On the campaign trail in 2020, Biden promised to appoint the first Black woman justice in Supreme Court history, which is both (1) obviously good and (2) a damning indictment of the institution that it took this long in the first place. Expected to top the shortlist of potential nominees is Ketanji Brown Jackson, a longtime federal judge confirmed last year to a seat on the U.S. Court of Appeals for the D.C. Circuit. Given the Biden administration’s very public efforts to appoint more professionally diverse lawyers to the bench—basically, anyone who wasn’t previously a prosecutor or a big-shot law firm partner—Jackson’s experience as a federal public defender would also seemingly make her an attractive candidate to the White House.

Other potential nominees include Leondra Kruger, a justice on the California Supreme Court; J. Michelle Childs, a federal district court judge in South Carolina whose nomination to the D.C. Circuit is currently pending before the Senate; and Sherrilyn Ifill, a renowned civil rights litigator who recently announced she would step aside after nearly a decade as president of the NAACP Legal Defense and Educational Fund.
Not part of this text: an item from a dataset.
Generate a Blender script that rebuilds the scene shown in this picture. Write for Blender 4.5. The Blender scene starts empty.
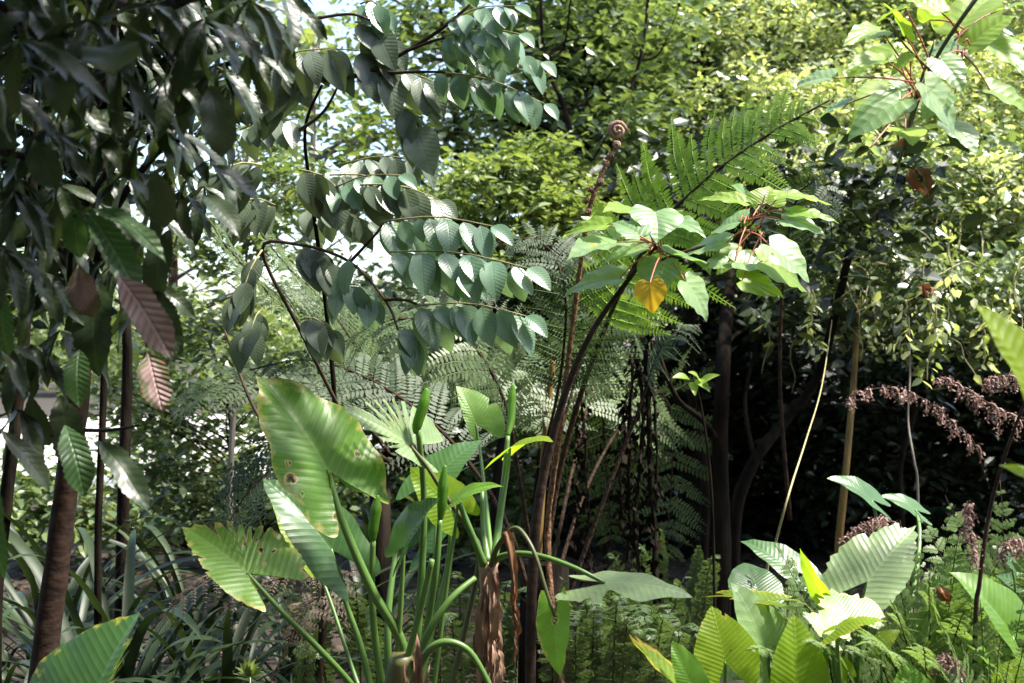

The palace intrigue, however, can come another day. For now, let us all take the briefest of moments to celebrate that in the midst of a bottomless supply of awful news emanating from the Supreme Court these days, the one thing that progressives very much needed to happen actually happened. We wish Stephen Breyer the happiest of retirements, when his alarmingly antiquated, deeply wrong views about the nature of his work will no longer pose an existential threat to basic freedoms, civil rights, and perhaps American democracy itself.

Correction: An earlier version of this post stated that Judge Ketanji Brown Jackson was confirmed to her current position “earlier this year.” She was, in fact, confirmed last year, in June 2021.